User counts were so pitifully small in those projects that they were destaffed for years before they were shut down.


Reader had iirc at least a million users, that's only small when you compare it with FB/Instagram/Twitter/Youtube/Snapchat.

Most startups would kill for a million highly engaged users.


I believe G+ had 300M+ users at the time, and G+ was still considered a failure. 1M is a rounding error by Google standards. They can get 1M users by releasing _anything_ that does _anything_ at this point.


They could also just pay Google to develop that feature for them. Cooperation doesn't have to happen only by acquisition.


Why is there an earnings call if it's wholly owned by Alphabet?


OP states that Google keeps Twitter as its own entity that reports, runs, and operates independently.


So Periscope and Moments would be the saving grace of Twitter? On what planet does the author live?


Moments is pretty amazing. Have you used it? Seems to me like it is miles ahead of snapchat's stories


I have. Gives me a bunch of bs I have no interest in. How about ask me/infer from who I follow, what I'm interested in? Google now does that and blends it in with more general stories; simple and useful. Not intrusive and useless like moments.


Apples and oranges.
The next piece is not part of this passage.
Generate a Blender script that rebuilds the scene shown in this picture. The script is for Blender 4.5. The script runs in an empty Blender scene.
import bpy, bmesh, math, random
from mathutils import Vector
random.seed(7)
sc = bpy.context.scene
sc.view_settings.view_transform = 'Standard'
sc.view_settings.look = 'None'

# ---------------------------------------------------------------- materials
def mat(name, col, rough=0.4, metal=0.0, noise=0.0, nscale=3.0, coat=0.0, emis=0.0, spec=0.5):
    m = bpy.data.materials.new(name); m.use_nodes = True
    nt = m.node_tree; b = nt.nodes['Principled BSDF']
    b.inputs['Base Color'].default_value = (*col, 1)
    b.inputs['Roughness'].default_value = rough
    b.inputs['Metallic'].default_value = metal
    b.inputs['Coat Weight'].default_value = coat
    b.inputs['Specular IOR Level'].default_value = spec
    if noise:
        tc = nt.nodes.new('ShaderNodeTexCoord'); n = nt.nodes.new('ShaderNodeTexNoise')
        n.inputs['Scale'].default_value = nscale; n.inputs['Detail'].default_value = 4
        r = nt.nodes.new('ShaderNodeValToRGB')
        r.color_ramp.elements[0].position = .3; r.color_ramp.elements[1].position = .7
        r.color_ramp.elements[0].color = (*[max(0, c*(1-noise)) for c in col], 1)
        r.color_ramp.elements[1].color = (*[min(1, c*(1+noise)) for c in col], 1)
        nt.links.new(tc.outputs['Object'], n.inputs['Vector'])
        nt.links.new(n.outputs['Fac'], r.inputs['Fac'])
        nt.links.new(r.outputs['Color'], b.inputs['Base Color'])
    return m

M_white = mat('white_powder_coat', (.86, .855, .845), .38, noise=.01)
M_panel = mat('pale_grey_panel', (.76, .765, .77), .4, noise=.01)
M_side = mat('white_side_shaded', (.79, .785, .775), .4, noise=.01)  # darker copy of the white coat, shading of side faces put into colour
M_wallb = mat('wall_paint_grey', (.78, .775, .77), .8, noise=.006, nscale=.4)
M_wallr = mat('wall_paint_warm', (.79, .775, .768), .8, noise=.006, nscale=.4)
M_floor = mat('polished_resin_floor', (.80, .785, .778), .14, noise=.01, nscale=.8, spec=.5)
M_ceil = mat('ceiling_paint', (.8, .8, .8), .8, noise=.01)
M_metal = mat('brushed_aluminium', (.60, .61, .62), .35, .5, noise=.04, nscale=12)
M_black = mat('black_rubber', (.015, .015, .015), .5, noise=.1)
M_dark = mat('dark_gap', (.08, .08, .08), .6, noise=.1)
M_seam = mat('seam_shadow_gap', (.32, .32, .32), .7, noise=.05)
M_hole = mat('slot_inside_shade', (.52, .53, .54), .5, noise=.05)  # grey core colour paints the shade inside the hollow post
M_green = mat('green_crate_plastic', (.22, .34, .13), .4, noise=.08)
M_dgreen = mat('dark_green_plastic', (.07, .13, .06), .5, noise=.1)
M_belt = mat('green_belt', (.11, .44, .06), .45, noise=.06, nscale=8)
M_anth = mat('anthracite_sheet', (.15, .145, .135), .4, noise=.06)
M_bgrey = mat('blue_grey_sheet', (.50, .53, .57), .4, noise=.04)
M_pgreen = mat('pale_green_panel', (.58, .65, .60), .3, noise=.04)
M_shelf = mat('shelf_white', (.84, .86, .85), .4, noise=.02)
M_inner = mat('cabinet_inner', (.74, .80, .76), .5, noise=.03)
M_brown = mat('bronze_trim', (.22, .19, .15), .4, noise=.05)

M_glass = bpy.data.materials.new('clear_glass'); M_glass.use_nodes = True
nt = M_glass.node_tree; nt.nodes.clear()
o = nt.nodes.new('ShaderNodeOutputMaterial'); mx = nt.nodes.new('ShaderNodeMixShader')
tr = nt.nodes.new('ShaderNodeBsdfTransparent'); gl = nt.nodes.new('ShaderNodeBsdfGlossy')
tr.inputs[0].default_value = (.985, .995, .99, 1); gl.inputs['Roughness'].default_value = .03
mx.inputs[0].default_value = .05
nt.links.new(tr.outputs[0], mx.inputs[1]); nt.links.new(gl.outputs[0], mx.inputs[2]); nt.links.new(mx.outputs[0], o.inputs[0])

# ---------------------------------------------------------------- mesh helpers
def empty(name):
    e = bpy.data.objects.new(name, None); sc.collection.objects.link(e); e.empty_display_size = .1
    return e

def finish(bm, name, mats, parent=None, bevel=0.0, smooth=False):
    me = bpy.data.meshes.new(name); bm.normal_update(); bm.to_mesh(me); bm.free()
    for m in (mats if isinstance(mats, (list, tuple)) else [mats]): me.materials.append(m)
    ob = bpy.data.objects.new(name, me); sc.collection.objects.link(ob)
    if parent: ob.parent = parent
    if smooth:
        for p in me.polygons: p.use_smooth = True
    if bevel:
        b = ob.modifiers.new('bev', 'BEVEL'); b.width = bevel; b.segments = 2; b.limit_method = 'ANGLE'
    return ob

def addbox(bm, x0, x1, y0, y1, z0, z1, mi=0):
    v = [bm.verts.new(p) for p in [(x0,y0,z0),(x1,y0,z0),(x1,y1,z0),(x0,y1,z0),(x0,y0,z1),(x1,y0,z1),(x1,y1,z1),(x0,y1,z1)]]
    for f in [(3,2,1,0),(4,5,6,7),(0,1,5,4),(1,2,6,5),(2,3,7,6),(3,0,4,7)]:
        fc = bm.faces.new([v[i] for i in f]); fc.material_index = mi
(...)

Snapchat is personal, moments is more like news.


>snapchat's stories

I was referring to the stories that are local or worldwide events that are curated. much like moments.


While I don't have hard data, my understanding of stories is that they're a huge part of snapchat usage now -- as a private story.


How much have you used the two products?



You have a typo, in the section about Twitter's business tools you said they have '"millions of" of users'.


Good catch. Thank you


Ha ha...April Fools came early this year


I think you mean it came early next year.